Nel Paradiso terrestre era da poco passato il mezzogiorno (del 30 marzo): Beatrice fissava il sole intensamente; di riflesso, anche Dante aveva fissato gli occhi sul sole. Benché ne avesse sostenuto la vista molto più a lungo di quanto avrebbe potuto fare sulla Terra, alla fine fu costretto a distogliere lo sguardo, ma non prima di aver visto il suo disco sfavillare tutt’intorno a sé come fosse un ferro incandescente estratto dal fuoco. Ed ecco che alla luce del giorno se ne era aggiunta un’altra, quasi che Dio avesse adornato il cielo di un secondo sole. Beatrice teneva gli occhi fissi al cielo; Dante, distolti i suoi dal sole, li teneva fissi su di lei. Nel guardarla si sentì interiormente trasformare, come il pescatore Glauco, nel mangiare l’erba miracolosa, si era sentito uguale agli dèi marini.

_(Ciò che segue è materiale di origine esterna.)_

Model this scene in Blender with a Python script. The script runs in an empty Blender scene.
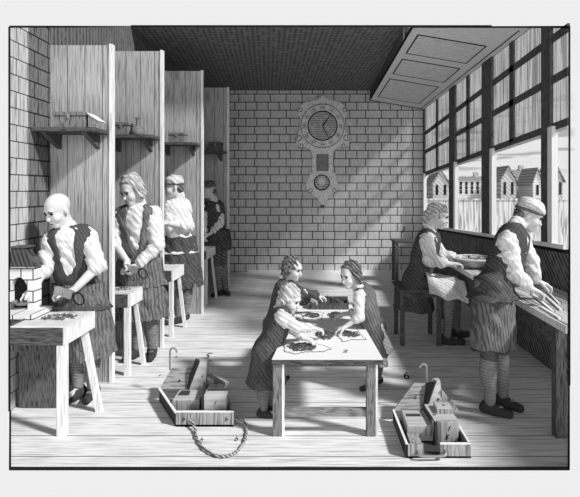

Ovidio nelle Metamorfosi racconta che Glauco, pescatore della Beozia, avendo visto che i pesci da lui deposti sulla spiaggia, dopo aver mangiato una certa erba, riprendevano vita e si rituffavano in mare, volle lui pure assaggiare quell’erba: subito sentì di stare mutando natura, si immerse nel mare e divenne una divinità marina.
Con le parole – nota Dante autore – non è possibile esprimere come l’uomo trascenda i limiti della propria natura, e perciò ai cristiani basti l’esempio mitologico: a loro, infatti, Dio concede di fare diretta esperienza di ciò. Solo Dio, che con la sua luce lo rapiva in alto, – continua – poteva sapere se egli stava salendo unicamente con l’anima o anche con il corpo.
Colpito dal suono armonioso prodotto dalla rotazione delle sfere celesti, Dante volse gli occhi da Beatrice al cielo: la luce ardente del sole ne incendiava una gran parte. Quell’armonia mai prima udita e quella grande plaga luminosa lo stupirono e suscitarono in lui un acuto desiderio di conoscerne la causa. Stava per chiedere spiegazioni a Beatrice, ma essa, sorridendo, lo prevenne: «Non capisci perché pensi ancora di essere sulla Terra, e invece stai volando al cielo più velocemente di quanto un fulmine non ne discenda».
Il breve discorso di Beatrice calmò, sì, lo stupore che Dante aveva provato, ma suscitò in lui un dubbio.
«Come posso salire con il corpo attraverso l’aria e il fuoco?» chiese.
Beatrice, compassionevole, lo guardò come una madre guarda un figlio ammalato che delira, e disse: «Tutte le cose create sono ordinate fra loro, e in ciò gli angeli e gli uomini riconoscono l’impronta di Dio. È lui il fine supremo a cui tende l’ordine universale. Nell’immensa e molteplice vita dell’universo, però, le cose create, a seconda che siano più o meno vicine a Dio, tendono a fini diversi obbedendo a un impulso naturale che le guida: è questo istinto a indirizzare il fuoco verso il cielo della Luna, a imprimere il moto vitale negli animali, a tenere unita e compatta la Terra. Anche le creature dotate di intelletto e di volontà seguono il loro impulso naturale, ed è alla pace abbagliante del cielo Empireo, meta della piena felicità, che l’istinto le porta. E proprio là noi siamo diretti. È vero, può capitare che gli uomini, essendo provvisti del libero arbitrio, deviino dalla loro naturale traiettoria e, attirati da una falsa immagine di bene, invece di salire verso il Cielo, come li spingerebbe l’impulso primario al bene, si volgano verso la Terra. Ma tu sei libero da ogni impedimento peccaminoso, e perciò non ti puoi stupire se sali al cielo, anzi, sarebbe stupefacente che tu fossi rimasto immobile giù sotto (nel Paradiso terrestre)».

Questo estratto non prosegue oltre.